Afterward, Anne walked four blocks home, alone in the rain.

As months passed, she stopped trusting people. She distanced herself from her male friends.

She tried burying the incident, but finally realized she couldn't.

She began going to the weekly group sessions in January and is just now beginning to learn how to deal with the anger and the pain.

"I thought I was fine. And now dealing with it opens a whole new can of worms," Anne said.

"It's a part of my life now. And every day there's something that reminds me."

\ Sue had known her attacker for about a month before he raped her.

Both were freshmen. They were friends and "just getting to know each other," she said.

"We had kissed, but that was it. He had said we won't ever do anything you don't want to do," she said.

One night, he asked her to come over to his dormitory room to talk. "And I didn't think twice about it," she said.

After talking a while, he tried forcing himself on her but she stopped him. He got frustrated, Sue said, and raped her.

"He had the whole thing planned," Sue said. "He knew the limit. He just kept testing it and testing it and then finally he got tired of it."

Sue still won't wear the shirt she had on the night she was raped. She refuses to get rid of it because it was expensive, but she can't wear it because she had it on that night. "He couldn't get it off," she said.

Sue still sees the student who attacked her almost every day. He lives two floors above her in the dormitory.

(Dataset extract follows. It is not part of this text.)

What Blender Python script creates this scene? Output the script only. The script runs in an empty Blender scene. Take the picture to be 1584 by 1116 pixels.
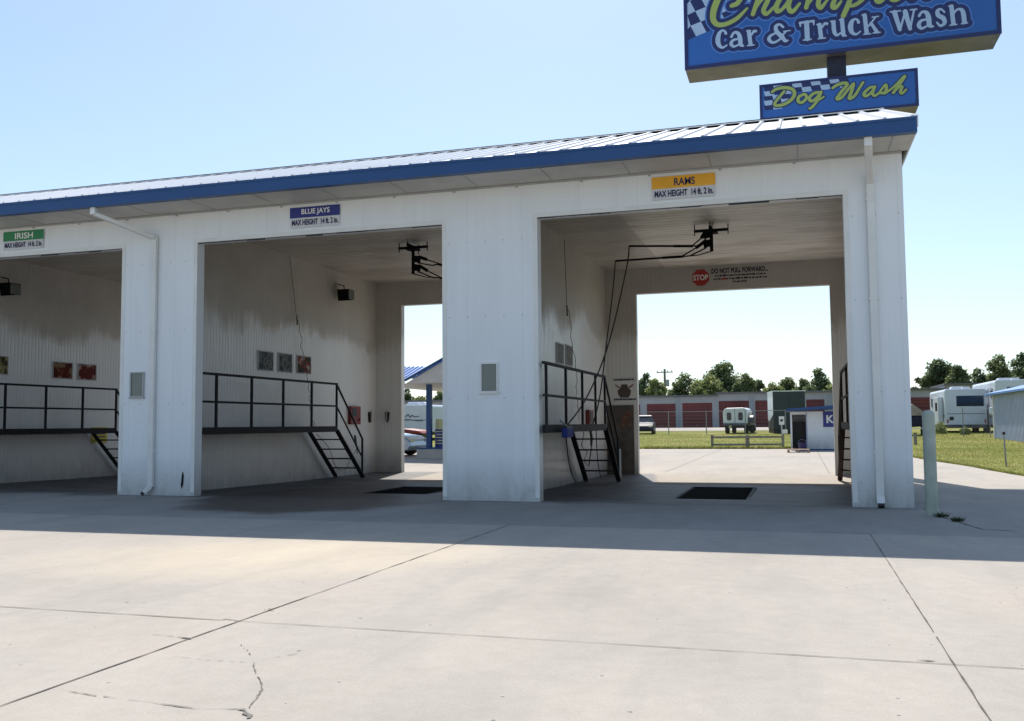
import bpy, bmesh, math, random
import numpy as np
from mathutils import Vector, Matrix
R = math.radians
random.seed(7)
sc = bpy.context.scene
COL = sc.collection

# ------------------------------------------------------------------ camera
F, YAW, PIT, ROL = 1448.4, -0.29560768, 0.06794731, -0.00816669
CAM = Vector((-0.695, -13.977, 1.19))
_fw = Vector((math.sin(YAW)*math.cos(PIT), math.cos(YAW)*math.cos(PIT), math.sin(PIT)))
_r0 = Vector((math.cos(YAW), -math.sin(YAW), 0)); _u0 = _r0.cross(_fw)
_rt = math.cos(ROL)*_r0 + math.sin(ROL)*_u0; _up = _rt.cross(_fw)
cd = bpy.data.cameras.new('camera'); cam = bpy.data.objects.new('camera', cd); COL.objects.link(cam)
M = Matrix((_rt, _up, -_fw)).transposed().to_4x4(); M.translation = CAM
cam.matrix_world = M
cd.sensor_width = 36; cd.sensor_fit = 'HORIZONTAL'; cd.lens = F/1584*36; cd.clip_start = .1; cd.clip_end = 5000
sc.camera = cam
def ray(u, v): return _fw + _rt*((u-792)/F) - _up*((v-558)/F)
def fy(u, v, y): d = ray(u, v); return CAM + d*((y-CAM.y)/d.y)
def fx(u, v, x): d = ray(u, v); return CAM + d*((x-CAM.x)/d.x)
def fz(u, v, z): d = ray(u, v); return CAM + d*((z-CAM.z)/d.z)

# ------------------------------------------------------------------ light
SUN = Vector((-.20, .81, 1)).normalized()
W = bpy.data.worlds.new('World'); sc.world = W; W.use_nodes = True
nt = W.node_tree; nt.nodes.clear()
sky = nt.nodes.new('ShaderNodeTexSky'); sky.sky_type = 'NISHITA'; sky.sun_disc = False
sky.sun_elevation = math.asin(SUN.z); sky.sun_rotation = math.atan2(SUN.x, SUN.y)
sky.air_density = 1.0; sky.dust_density = .65; sky.ozone_density = .9; sky.altitude = 300
bg = nt.nodes.new('ShaderNodeBackground'); bg.inputs[1].default_value = .122
wo = nt.nodes.new('ShaderNodeOutputWorld')
gm = nt.nodes.new('ShaderNodeGamma'); gm.inputs[1].default_value = .68
hs = nt.nodes.new('ShaderNodeHueSaturation'); hs.inputs['Saturation'].default_value = 1.06; hs.inputs['Value'].default_value = 1.80
tn = nt.nodes.new('ShaderNodeMix'); tn.data_type = 'RGBA'; tn.blend_type = 'MULTIPLY'; tn.inputs[0].default_value = 1; tn.inputs[7].default_value = (.92, 1.0, 1.06, 1)
nt.links.new(sky.outputs[0], gm.inputs[0]); nt.links.new(gm.outputs[0], hs.inputs['Color']); nt.links.new(hs.outputs[0], tn.inputs[6])
nt.links.new(tn.outputs[2], bg.inputs[0]); nt.links.new(bg.outputs[0], wo.inputs[0])
sd = bpy.data.lights.new('sun', 'SUN'); sd.energy = 5.0; sd.angle = R(.5); sd.color = (1, .955, .89)
so = bpy.data.objects.new('sun', sd); COL.objects.link(so); so.location = (-10, 20, 40)
so.rotation_euler = SUN.to_track_quat('Z', 'Y').to_euler()
sc.view_settings.view_transform = 'Standard'; sc.view_settings.look = 'None'
sc.view_settings.exposure = .35; sc.view_settings.gamma = 1
sc.render.engine = 'CYCLES'
sc.cycles.max_bounces = 10; sc.cycles.diffuse_bounces = 7; sc.cycles.glossy_bounces = 3
sc.cycles.transparent_max_bounces = 6

# ------------------------------------------------------------------ materials
MATS = {}
def nmat(name):
    m = bpy.data.materials.new(name); m.use_nodes = True
    n = m.node_tree; b = n.nodes['Principled BSDF']
    MATS[name] = m
    return m, n, b
def N(n, t, **k):
    x = n.nodes.new(t)
    for a, v in k.items():
        if hasattr(x, a): setattr(x, a, v)
        else: x.inputs[a.replace('_', ' ')].default_value = v
    return x
def ramp(n, src, stops):
    r = n.nodes.new('ShaderNodeValToRGB'); e = r.color_ramp.elements
    while len(e) < len(stops): e.new(.5)
    for i, (p, c) in enumerate(stops):
        e[i].position = p; e[i].color = (*c, 1) if len(c) == 3 else c
    n.links.new(src, r.inputs[0]); return r
def mixc(n, fac, a, b, mode='MIX'):
    m = n.nodes.new('ShaderNodeMix'); m.data_type = 'RGBA'; m.blend_type = mode
    for s, v in ((0, fac), (6, a), (7, b)):
        if isinstance(v, (int, float)): m.inputs[s].default_value = v
        elif isinstance(v, tuple): m.inputs[s].default_value = (*v[:3], 1)
        else: n.links.new(v, m.inputs[s])
    return m.outputs[2]
def mth(n, op, a, b=0., c=0., clamp=False):
    m = n.nodes.new('ShaderNodeMath'); m.operation = op; m.use_clamp = clamp
    for i, v in enumerate((a, b, c)):
        if isinstance(v, (int, float)): m.inputs[i].default_value = v
        else: n.links.new(v, m.inputs[i])
    return m.outputs[0]
def geo(n):
    g = n.nodes.new('ShaderNodeNewGeometry'); s = n.nodes.new('ShaderNodeSeparateXYZ')
    n.links.new(g.outputs['Position'], s.inputs[0]); return g.outputs['Position'], s.outputs
def noise(n, vec, scale, detail=4, rough=.6, stretch=None):
    if stretch:
        mp = n.nodes.new('ShaderNodeMapping'); mp.inputs['Scale'].default_value = stretch
        n.links.new(vec, mp.inputs[0]); vec = mp.outputs[0]
    x = n.nodes.new('ShaderNodeTexNoise'); x.inputs['Scale'].default_value = scale
    x.inputs['Detail'].default_value = detail; x.inputs['Roughness'].default_value = rough
    n.links.new(vec, x.inputs['Vector']); return x.outputs[0]
def bump(n, b, h, strength=.3, dist=.01):
    x = n.nodes.new('ShaderNodeBump'); x.inputs['Strength'].default_value = strength; x.inputs['Distance'].default_value = dist
    n.links.new(h, x.inputs['Height']); n.links.new(x.outputs[0], b.inputs['Normal'])
def M_(name, col, rough=.5, metal=0., var=.12, scale=3., spec=None, bmp=0.):
    if name in MATS: return MATS[name]
    m, n, b = nmat(name)
    p, s = geo(n)
    f = noise(n, p, scale, 5)
    c2 = tuple(x*(1-var*2.2) for x in col)
    r = ramp(n, f, [(.3, c2), (.65, col)])
    n.links.new(r.outputs[0], b.inputs['Base Color'])
    b.inputs['Roughness'].default_value = rough; b.inputs['Metallic'].default_value = metal
    if spec is not None: b.inputs['Specular IOR Level'].default_value = spec
    if bmp: bump(n, b, noise(n, p, scale*8, 3), bmp, .01)
    return m

def wall_mat(name, axis, base, period, amp, dirt=True, rough=.42, liner=False):
    m, n, b = nmat(name); p, s = geo(n)
    a = s[axis]; z = s[2]
    # ribs of the metal sheet
    ph = mth(n, 'FRACT', mth(n, 'MULTIPLY', a, 1/period))
    tri = mth(n, 'ABSOLUTE', mth(n, 'SUBTRACT', ph, .5))
    h = mth(n, 'SMOOTH_MIN', mth(n, 'MULTIPLY', tri, 6), 1., .3) if False else mth(n, 'MINIMUM', mth(n, 'MULTIPLY', tri, 5), 1.)
    bump(n, b, h, amp, .012)
    col = base
    st = noise(n, p, 1.2, 6, .65, (2.2, 2.2, .35))
    c = mixc(n, ramp(n, st, [(.42, (0, 0, 0)), (.78, (.28, .28, .28))]).outputs[0], base, tuple(x*.74 for x in base))
    if liner:
        # grime left above the height the spray reaches, with an uneven lower edge
        e = noise(n, p, .55, 3, .5); e2 = noise(n, p, 3.0, 5, .7, (2.4, 2.4, .12))
        edge = mth(n, 'ADD', mth(n, 'ADD', z, mth(n, 'MULTIPLY', e, -1.8)), mth(n, 'MULTIPLY', e2, -.9))
        k = ramp(n, mth(n, 'MULTIPLY', mth(n, 'SUBTRACT', edge, 1.82), 2.6, clamp=True), [(0, (0, 0, 0)), (1, (1, 1, 1))]).outputs[0]
        g = mixc(n, noise(n, p, .9, 5, .7), (.38, .355, .325), (.60, .575, .54))
        c = mixc(n, k, c, g)
        n.links.new(ramp(n, k, [(0, (.26,)*3), (1, (.6,)*3)]).outputs[0], b.inputs['Roughness'])
    else:
        b.inputs['Roughness'].default_value = rough
    # splash dirt near the ground
    d = mth(n, 'MULTIPLY', mth(n, 'SUBTRACT', .7, z), 1.5, clamp=True)
    d = mth(n, 'MULTIPLY', d, mth(n, 'MULTIPLY', noise(n, p, 4, 6, .75, (1, 1, .5)), 1.15))
    c = mixc(n, d, c, (.28, .26, .23))
    # seams between sheets
    sm = mth(n, 'ABSOLUTE', mth(n, 'SUBTRACT', mth(n, 'FRACT', mth(n, 'ADD', mth(n, 'MULTIPLY', a, 1/.915), .21)), .5))
    c = mixc(n, mth(n, 'MULTIPLY', mth(n, 'GREATER_THAN', sm, .494), .14), c, (.3, .3, .3))
    n.links.new(c, b.inputs['Base Color'])
    return m
wall_mat('facade_sheet', 0, (.76, .785, .81), .152, .16)
wall_mat('side_sheet', 1, (.80, .80, .78), .152, .22)
wall_mat('liner_side', 1, (.76, .76, .76), .102, .55, liner=True)
wall_mat('liner_back', 0, (.68, .67, .65), .102, .35, liner=True)
def ceil_mat():
    m, n, b = nmat('ceiling_sheet'); p, s = geo(n)
    ph = mth(n, 'FRACT', mth(n, 'MULTIPLY', s[1], 1/.23))
    tri = mth(n, 'ABSOLUTE', mth(n, 'SUBTRACT', ph, .5))
    h = mth(n, 'MINIMUM', mth(n, 'MULTIPLY', tri, 5), 1.)
    bump(n, b, h, .7, .02)
    f = noise(n, p, 1.1, 6, .65, (.5, 1.6, 1))
    c = ramp(n, f, [(.34, (.36, .33, .28)), (.55, (.64, .62, .58)), (.7, (.72, .70, .67))]).outputs[0]
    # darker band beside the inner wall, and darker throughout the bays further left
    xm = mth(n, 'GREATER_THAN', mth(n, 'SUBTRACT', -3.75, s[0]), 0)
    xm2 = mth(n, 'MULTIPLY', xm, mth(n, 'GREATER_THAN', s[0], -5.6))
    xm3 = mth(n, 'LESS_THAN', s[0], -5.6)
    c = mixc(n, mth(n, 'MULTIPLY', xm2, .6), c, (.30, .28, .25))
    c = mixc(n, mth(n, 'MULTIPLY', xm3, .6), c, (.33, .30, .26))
    n.links.new(c, b.inputs['Base Color']); b.inputs['Roughness'].default_value = .38
ceil_mat()
M_('trim_white', (.74, .74, .72), .4, 0, .05)
M_('trim_grey', (.42, .43, .43), .5, 0, .1)
M_('blue_trim', (.010, .064, .21), .42, 0, .06, 1.5)
M_('roof_white', (.78, .78, .80), .3, .0, .04, .6)
M_('soffit', (.60, .58, .54), .55, 0, .08, 2)
M_('steel_dark', (.022, .021, .024), .65, 0, .2, 8, spec=.15)
M_('steel_rust', (.050, .030, .025), .7, 0, .3, 9, spec=.15)
M_('steel_grey', (.30, .30, .30), .45, .5, .15, 6)
M_('galv', (.42, .43, .44), .42, .7, .1, 6)
M_('black', (.018, .018, .02), .5, 0, .1, 8)
M_('black_iron', (.014, .013, .014), .8, 0, .2, 8, spec=.08)
M_('pit_dark', (.012, .012, .012), .9)
M_('rubber', (.02, .02, .02), .75, 0, .1, 8)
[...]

She is angry. They all are.

"I really feel like beating something sometimes," Beth said, pounding on an armrest.

"I started kicking doors the other night," Sue said.

Although they are angry, none of the three women has brought criminal charges against the rapists. They say they prefer to avoid making their rapes public.

Counselors tell the victims that the anger they feel should be directed at the men who raped them, not at others around them.

"We try to channel it at them - at the rapist - instead of at ourself, our friends or our boyfriends," Sue said.

Beth, Anne and Sue usually refer to their attackers by name, but Sue got a small round of applause when she referred to her attacker as "the rapist."

"That's what we're supposed to do," she said.

Another thing they're "supposed" to do is learn to blame the rapist, not themselves.

Anne said she still questions whether she provoked it or if maybe it was her fault for wearing a mini-skirt.

Sue, a 19-year-old freshman education major from Maryland, said the guilt isn't always a problem, it's remembering.

"To me, I'm finding it's almost as bad now as when he raped me. I feel like I'm getting raped over and over and over," she said.

Beth said coming to grips with being raped is a slow and gradual process that comes in stages.

First, there is denial. Then there is anger. Then depression.

And finally, there is acceptance.

But acceptance doesn't mean it gets easier.

"Numbness to pain is not necessarily better," Beth said.

"But you feel good that you are working at it and accepting it. It's a reality and it's not going to go away."